— BEGIN —

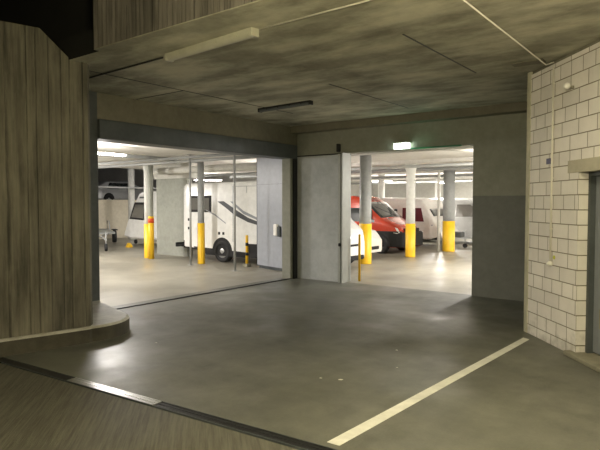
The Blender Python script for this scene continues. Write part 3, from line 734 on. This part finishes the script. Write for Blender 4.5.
# --- caravans
def caravan(label, loc, rz, L, body, wcol, H=2.5, W=2.2, group='caravans', nose=1.15, wx=0):
    v = Veh('caravan', label, 'caravan', loc, rz, L, W, [(0, 2.15), (.3, H - .08), (.6, H), (L - 1.5, H), (L - nose, H - .08), (L - .4, 1.3), (L - .05, .72), (L, .55)],
            [(0, .42), (.4, .36), (L - .6, .36), (L, .42)], 1.3, W - .12, [(0, .95), (.15, 1), (L - .5, 1), (L, .92)], H, body, .12, group)
    v.side('side_window', [(L - 2.4 + wx, 1.15), (L - 2.4 + wx, 1.75), (L - 1.5 + wx, 1.75), (L - 1.35 + wx, 1.15)], wcol)
    v.side('side_window', [(1.0, 1.2), (1.0, 1.75), (2.0, 1.75), (2.0, 1.2)], wcol)
    v.side('body_stripe', [(.1, .98), (.1, 1.02), (L - .4, 1.02), (L - .4, .98)], M['decal2'])
    v.side('skirt', [(.1, .34), (.1, .50), (L - .15, .50), (L - .15, .36)], M['vblack'] if wcol is M['glassm'] else body)
    v.front('front_window', L - (1.05 if wcol is not M['glassm'] else .66), L - .45, .78, M['glass'])
    v.wheel(L*.42, .31)
    db = MB().tube([(L - .3, .5, .40), (L + .95, 0, .42)], .04).tube([(L - .3, -.5, .40), (L + .95, 0, .42)], .04).box(L + .85, L + 1.2, -.05, .05, .38, .48)
    db.each('drawbar_beam', M['galv'], v.t)
    MB().tube([(L + .7, -.12, .15), (L + .7, -.12, .75)], .03).build('jockey_post', M['galv'], v.t)
    MB().rings([(.10, -.15), (.10, -.08)], axis='y', c=(L + .7, 0, .10), n=16).build('jockey_wheel', M['tyre'], v.t)
    MB().box(L + .15, L + .55, -.22, .22, .45, .70, b=.04).build('bottle_box', M['vdgrey'], v.t)
    return v
caravan('cream-white caravan with maroon side window behind the red van', (-15.7, 23.75, 0), 0, 6.1, M['vcream'], M['glassm'], 2.2, 2.2, nose=.95, wx=.55)
# left caravan: front toward -x, its right-hand side is away, so mirror decals with the rear part
v = caravan('white caravan with dark front window beside the white flared column', (-16.9, 16.35, 0), PI, 4.95, M['vwhite'], M['glass'], 2.5, 2.2)
v.side('side_window', [(3.3, 1.2), (3.3, 2.0), (4.08, 2.0), (4.42, 1.25)], M['vblack'], sgn=1)
v.side('pane', [(3.4, 1.28), (3.4, 1.9), (4.0, 1.9), (4.28, 1.33)], M['glassg'], sgn=1, out=.022)
v.side('top_marking', [(3.2, 2.18), (3.2, 2.25), (3.7, 2.25), (3.75, 2.18)], M['decal'], sgn=1)

# --- grey motorhome at the far right
v = Veh('campervan', 'silver-grey camper van at the right edge of the right opening', 'van', (-13.6, 26.8, 0), 0, 6.0, 2.1,
        [(0, 2.1), (.15, 2.2), (3.4, 2.2), (3.9, 2.16), (4.25, 2.02), (5.0, 1.42), (5.6, 1.15), (5.9, .95), (6.0, .6)],
        [(0, .34), (6.0, .26)], 1.2, 1.84, [(0, .97), (.15, 1), (4.9, 1), (5.6, .93), (6.0, .74)], 2.2, M['vgrey'], .14)
v.front('windscreen', 4.3, 4.95, .9, M['glass'])
v.side('cab_window', [(3.4, 1.3), (3.45, 1.9), (4.1, 1.9), (4.8, 1.34)], M['glassg'])
v.side('side_window', [(1.2, 1.4), (1.2, 1.95), (2.6, 1.95), (2.6, 1.4)], M['glass'])
v.side('lower_cladding', [(0, .3), (0, .52), (5.6, .52), (5.6, .27)], M['vblack'])
v.wheel(4.95, .35); v.wheel(1.1, .35)
MB().box(5.7, 6.06, -.82, .82, .26, .62, b=.05).build('bumper', M['vblack'], v.t)
for sg in (-1, 1):
    MB().extr([(5.2, sg*.74, 1.18), (5.72, sg*.68, 1.02), (5.84, sg*.66, .82), (5.5, sg*.72, .86)], (0, sg*.22, 0)).build('headlight', M['lampc'], v.t)
    MB().box(4.55, 4.65, sg*1.1 - .1, sg*1.1 + .1, 1.35, 1.72, b=.03).tube([(4.6, sg*.9, 1.4), (4.6, sg*1.08, 1.42)], .02).build('wing_mirror', M['vblack'], v.t)

# --- grey car on the deck
v = Veh('grey_car', 'dark silver car parked on the unlit deck above the cream wall', 'car', (-31.5, 19.6, 1.92), PI/2, 4.3, 1.75,
        [(0, .9), (.2, 1.1), (.8, 1.42), (2.4, 1.46), (2.8, 1.38), (3.4, 1.0), (4.1, .85), (4.3, .6)], [(0, .28), (4.3, .25)], .85, 1.3,
        [(0, .85), (.3, 1), (3.8, 1), (4.3, .75)], 1.46, M['vgrey'], .1)
v.side('side_window', [(.7, .95), (.95, 1.33), (2.4, 1.33), (3.0, .95)], M['glass']); v.front('windscreen', 2.75, 3.36, .88, M['glass'])
v.wheel(.8, .3); v.wheel(3.5, .3)

# --- flat trailer left of the caravan
tr = thing('flat_trailer', 'low galvanised trailer standing before the cream wall', 'trailer', (-24.6, 15.6, 0), math.radians(-28))
fr = MB()
fr.box(-1.6, 1.6, -.75, -.69, .52, .60).box(-1.6, 1.6, .69, .75, .52, .60)
for q in range(6): fr.box(-1.6 + .62*q, -1.54 + .62*q, -.75, .75, .50, .58)
fr.build('frame', M['galv'], tr)
MB().box(-1.55, 1.55, -.68, .68, .585, .61).build('deck', M['gpart'], tr)
MB().tube([(1.5, -.5, .54), (2.9, 0, .48)], .035).build('drawbar_beam', M['galv'], tr); MB().tube([(1.5, .5, .54), (2.9, 0, .48), (5.3, 0, .46)], .035).build('drawbar_beam', M['galv'], tr)
MB().tube([(5.2, 0, .2), (5.2, 0, .8)], .03).build('jockey_post', M['galv'], tr); MB().rings([(.15, -.05), (.15, .05)], axis='y', c=(5.2, .0, .15), n=18).build('jockey_wheel', M['tyre'], tr)
for sg in (-1, 1):
    MB().rings([(.17, sg*.80), (.29, sg*.80), (.30, sg*.84), (.30, sg*.94), (.29, sg*.98), (.17, sg*.98)], axis='y', c=(0, 0, .30), n=22).build('wheel', M['tyre'], tr)
    MB().box(-.42, .42, sg*.90 - .12, sg*.90 + .12, .62, .66, b=.01).build('mudguard', M['vblack'], tr)
    MB().tube([(-1.5, sg*.7, .55), (-1.5, sg*.7, 1.05), (-.6, sg*.7, 1.05), (-.2, sg*.7, .6)], .025).build('rail', M['galv'], tr)
MB().box(-1.66, -1.60, -.75, .75, .42, .62, b=.008).build('light_board', M['vblack'], tr)
ck = MB().extr([(-.16, -.08, 0), (.16, -.08, 0), (.10, -.08, .12), (-.02, -.08, .2)], (0, .16, 0)).build('wheel_chock', M['yellow'], None, (-20.9, 14.9, 0)); tag(ck, 'yellow wheel chock on the floor below the white caravan', 'wheel chock')

# ------------------------------------------------------------------ camera, world, view
F = 553.0
cam = bpy.data.cameras.new('camera'); co = bpy.data.objects.new('camera', cam); C.objects.link(co)
cam.sensor_fit = 'HORIZONTAL'; cam.sensor_width = 36; cam.lens = F/600*36; cam.clip_start = .05; cam.clip_end = 200
co.location = (0, 0, 1.97)
co.rotation_euler = (PI/2 - math.atan(22/F), 0, math.radians(37.3))
bpy.context.scene.camera = co
wd = bpy.data.worlds.new('world'); bpy.context.scene.world = wd; wd.use_nodes = True
wd.node_tree.nodes['Background'].inputs[0].default_value = (.02, .02, .018, 1); wd.node_tree.nodes['Background'].inputs[1].default_value = .02
vs_ = bpy.context.scene.view_settings
vs_.view_transform = 'Standard'; vs_.look = 'None'; vs_.gamma = 1; vs_.use_curve_mapping = False; vs_.exposure = 0.0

— END —

**Written problem:** Which lines above contain "scene"? Show each of them.

**Reply:**
The Blender Python script for this scene continues. Write part 3, from line 734 on. This part finishes the script. Write for Blender 4.5.
bpy.context.scene.camera = co
wd = bpy.data.worlds.new('world'); bpy.context.scene.world = wd; wd.use_nodes = True
vs_ = bpy.context.scene.view_settings